Regardless, it can't be denied that we are moving somewhere and there's a purpose. It's so easy to dismiss the trends in human advances as having implications that are too science fiction, or to be too caught up in hyperbolic imagination. I think the truth is that we all move forward, and just as organisms were able to leave the confines of the ocean and humans were able to leave the confines of their continents, we will soon be able to leave the confines of whichever limits we are currently held under. Furthermore, advances made in artificial intelligence also have a huge impact on time/space, as time is the way in which our current intellectual processing is able to keep track of external logic, and is a completely subjective interpretation of the systems outside of us.
There's a lot more about this that we talked about, that I want to talk about, like how our mastery of transportation allowed us to break away from other animals because it broke the time/space rule (an ant can only travel so far in its lifetime, if it tried to walk from one point to another in a straight line from its birth on, versus a human, which has greatly increased its distance versus time with its transportational inventions, thus, actually collapsing space in the time/space continuum).
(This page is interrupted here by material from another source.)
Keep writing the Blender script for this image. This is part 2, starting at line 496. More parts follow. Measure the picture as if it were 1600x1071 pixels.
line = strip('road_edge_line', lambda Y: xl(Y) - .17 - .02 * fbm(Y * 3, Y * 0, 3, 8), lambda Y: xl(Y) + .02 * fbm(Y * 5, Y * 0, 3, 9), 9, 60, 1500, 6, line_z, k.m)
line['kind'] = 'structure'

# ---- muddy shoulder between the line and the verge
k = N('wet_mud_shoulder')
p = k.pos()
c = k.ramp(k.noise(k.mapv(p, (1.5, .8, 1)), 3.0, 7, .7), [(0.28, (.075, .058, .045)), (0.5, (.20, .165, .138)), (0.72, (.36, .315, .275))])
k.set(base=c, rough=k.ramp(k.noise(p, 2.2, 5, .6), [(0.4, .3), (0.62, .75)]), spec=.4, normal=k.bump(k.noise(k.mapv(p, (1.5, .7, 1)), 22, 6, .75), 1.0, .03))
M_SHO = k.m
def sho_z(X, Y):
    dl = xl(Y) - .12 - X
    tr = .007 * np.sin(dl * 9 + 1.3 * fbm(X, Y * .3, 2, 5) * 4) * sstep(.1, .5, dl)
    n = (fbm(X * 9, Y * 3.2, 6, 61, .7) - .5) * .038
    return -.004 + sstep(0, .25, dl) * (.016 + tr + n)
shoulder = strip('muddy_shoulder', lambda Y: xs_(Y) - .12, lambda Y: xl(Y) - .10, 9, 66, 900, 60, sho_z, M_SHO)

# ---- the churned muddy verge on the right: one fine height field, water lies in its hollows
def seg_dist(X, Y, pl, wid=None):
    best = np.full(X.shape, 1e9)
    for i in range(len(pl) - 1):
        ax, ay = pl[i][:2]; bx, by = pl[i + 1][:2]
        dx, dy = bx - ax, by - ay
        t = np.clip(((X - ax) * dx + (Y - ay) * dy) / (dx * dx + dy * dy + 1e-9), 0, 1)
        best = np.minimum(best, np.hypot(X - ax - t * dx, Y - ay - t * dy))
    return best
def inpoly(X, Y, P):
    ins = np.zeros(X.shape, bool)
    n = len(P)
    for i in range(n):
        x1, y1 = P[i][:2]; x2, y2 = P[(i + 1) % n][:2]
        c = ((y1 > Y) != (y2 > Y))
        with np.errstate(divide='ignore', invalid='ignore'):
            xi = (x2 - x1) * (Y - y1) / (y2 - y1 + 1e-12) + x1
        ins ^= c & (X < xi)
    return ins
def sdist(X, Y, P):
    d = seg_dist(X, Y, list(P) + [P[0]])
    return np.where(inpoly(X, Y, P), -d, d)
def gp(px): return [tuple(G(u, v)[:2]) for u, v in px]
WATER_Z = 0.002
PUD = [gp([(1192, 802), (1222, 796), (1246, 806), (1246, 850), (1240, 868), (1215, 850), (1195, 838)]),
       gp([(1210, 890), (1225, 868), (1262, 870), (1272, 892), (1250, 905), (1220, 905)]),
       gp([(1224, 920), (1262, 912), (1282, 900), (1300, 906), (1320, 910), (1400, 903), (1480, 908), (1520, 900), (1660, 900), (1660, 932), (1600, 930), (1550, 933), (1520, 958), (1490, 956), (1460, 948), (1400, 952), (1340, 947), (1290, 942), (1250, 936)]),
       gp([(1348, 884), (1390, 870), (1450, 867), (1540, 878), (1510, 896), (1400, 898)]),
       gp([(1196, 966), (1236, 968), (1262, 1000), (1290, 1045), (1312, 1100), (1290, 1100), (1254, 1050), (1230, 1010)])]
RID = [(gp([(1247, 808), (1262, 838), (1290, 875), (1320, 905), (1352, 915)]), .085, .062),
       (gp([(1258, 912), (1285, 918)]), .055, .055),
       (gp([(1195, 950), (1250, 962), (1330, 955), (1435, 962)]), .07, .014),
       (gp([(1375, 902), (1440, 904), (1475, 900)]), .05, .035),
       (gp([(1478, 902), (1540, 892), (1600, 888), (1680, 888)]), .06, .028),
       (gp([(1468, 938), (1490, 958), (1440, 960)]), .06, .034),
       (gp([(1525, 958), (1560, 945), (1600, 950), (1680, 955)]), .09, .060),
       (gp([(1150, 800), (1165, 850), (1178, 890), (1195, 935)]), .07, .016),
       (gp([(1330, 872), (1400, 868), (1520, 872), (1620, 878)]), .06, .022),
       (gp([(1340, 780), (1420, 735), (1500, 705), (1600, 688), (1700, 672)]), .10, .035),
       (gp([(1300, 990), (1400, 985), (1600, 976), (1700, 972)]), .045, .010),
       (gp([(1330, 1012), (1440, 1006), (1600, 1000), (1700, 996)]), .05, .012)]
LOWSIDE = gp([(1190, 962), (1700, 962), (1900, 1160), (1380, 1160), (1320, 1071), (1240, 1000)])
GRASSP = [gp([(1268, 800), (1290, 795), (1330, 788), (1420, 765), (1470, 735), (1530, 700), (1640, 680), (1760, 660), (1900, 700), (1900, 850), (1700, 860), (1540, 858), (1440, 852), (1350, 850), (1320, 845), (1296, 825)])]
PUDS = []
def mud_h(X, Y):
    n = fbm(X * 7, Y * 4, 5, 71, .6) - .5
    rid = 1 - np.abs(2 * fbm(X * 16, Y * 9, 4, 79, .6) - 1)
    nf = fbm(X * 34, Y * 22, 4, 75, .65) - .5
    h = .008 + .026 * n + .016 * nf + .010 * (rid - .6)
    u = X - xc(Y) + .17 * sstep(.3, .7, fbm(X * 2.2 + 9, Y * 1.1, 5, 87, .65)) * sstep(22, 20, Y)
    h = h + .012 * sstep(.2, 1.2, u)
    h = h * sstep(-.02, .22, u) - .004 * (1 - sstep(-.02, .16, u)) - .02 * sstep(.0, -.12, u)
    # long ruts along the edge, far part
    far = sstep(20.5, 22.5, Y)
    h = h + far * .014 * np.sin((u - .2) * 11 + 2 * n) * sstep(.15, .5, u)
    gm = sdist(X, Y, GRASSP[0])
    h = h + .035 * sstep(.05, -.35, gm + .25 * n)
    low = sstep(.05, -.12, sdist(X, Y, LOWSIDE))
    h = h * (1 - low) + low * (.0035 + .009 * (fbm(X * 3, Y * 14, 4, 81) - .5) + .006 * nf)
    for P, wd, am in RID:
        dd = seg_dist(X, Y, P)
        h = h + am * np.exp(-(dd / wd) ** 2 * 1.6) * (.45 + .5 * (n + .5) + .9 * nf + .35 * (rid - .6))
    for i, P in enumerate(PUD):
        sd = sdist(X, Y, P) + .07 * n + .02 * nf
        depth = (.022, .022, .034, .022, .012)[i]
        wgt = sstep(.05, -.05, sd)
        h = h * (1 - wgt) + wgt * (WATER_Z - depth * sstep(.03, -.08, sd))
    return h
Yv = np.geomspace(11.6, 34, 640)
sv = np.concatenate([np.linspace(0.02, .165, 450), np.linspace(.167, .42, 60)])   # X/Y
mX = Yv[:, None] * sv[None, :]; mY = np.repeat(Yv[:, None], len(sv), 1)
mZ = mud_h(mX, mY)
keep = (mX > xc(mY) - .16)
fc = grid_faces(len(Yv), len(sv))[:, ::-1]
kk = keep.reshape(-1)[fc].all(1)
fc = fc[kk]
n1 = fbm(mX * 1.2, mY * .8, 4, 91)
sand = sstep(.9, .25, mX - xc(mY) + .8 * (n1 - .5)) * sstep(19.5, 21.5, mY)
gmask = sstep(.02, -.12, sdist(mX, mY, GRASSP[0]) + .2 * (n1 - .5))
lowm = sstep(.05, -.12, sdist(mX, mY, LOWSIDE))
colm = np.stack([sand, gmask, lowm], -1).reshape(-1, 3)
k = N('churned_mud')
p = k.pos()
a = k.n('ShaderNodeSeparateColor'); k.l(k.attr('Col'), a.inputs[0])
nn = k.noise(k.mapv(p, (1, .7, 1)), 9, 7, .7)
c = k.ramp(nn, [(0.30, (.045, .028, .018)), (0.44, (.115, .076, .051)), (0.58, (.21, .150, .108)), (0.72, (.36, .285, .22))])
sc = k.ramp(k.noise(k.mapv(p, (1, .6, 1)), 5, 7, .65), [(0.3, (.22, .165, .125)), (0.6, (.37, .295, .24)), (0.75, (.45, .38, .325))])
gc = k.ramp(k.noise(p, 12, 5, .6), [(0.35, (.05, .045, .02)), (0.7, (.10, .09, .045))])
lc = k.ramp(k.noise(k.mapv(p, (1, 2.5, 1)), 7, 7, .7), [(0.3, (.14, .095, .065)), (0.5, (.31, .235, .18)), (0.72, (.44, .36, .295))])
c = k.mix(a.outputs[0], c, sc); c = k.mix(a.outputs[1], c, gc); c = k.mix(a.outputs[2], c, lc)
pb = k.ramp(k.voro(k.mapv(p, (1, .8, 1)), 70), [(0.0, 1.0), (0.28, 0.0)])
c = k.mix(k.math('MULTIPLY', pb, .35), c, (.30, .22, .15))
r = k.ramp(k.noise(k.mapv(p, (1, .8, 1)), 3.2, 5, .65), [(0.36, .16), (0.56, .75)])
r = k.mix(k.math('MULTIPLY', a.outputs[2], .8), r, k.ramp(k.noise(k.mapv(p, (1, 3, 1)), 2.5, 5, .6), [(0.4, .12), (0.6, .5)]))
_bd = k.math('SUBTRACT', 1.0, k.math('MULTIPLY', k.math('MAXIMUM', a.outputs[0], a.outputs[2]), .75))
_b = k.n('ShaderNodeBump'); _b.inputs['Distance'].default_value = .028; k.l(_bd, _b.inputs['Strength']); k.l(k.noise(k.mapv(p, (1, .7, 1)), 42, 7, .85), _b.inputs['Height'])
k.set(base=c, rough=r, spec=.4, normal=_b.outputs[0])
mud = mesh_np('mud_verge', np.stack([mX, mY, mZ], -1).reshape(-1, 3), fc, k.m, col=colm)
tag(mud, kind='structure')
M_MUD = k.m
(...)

But I can go on forever and the implications of everything are so big that I can only deal with it piece by piece without going on and on and on and getting distracted by the pertinent tangents. Sometimes I wish my brain were bigger or had more processing power.
We also talked about Silver Spoons, that 80s show starring Ricky Schroder and were trying to remember its theme song.
Nate went home and Aubrey and I were ready to collapse as well, but somehow, having a glass of scotch together turned into a scotch tasting. My favorite is still Johnny Walker's Gold Label, even over Blue Label.
Went to bed just after 7am. Woke up cranky. Wished Aubrey and Candice lived closer.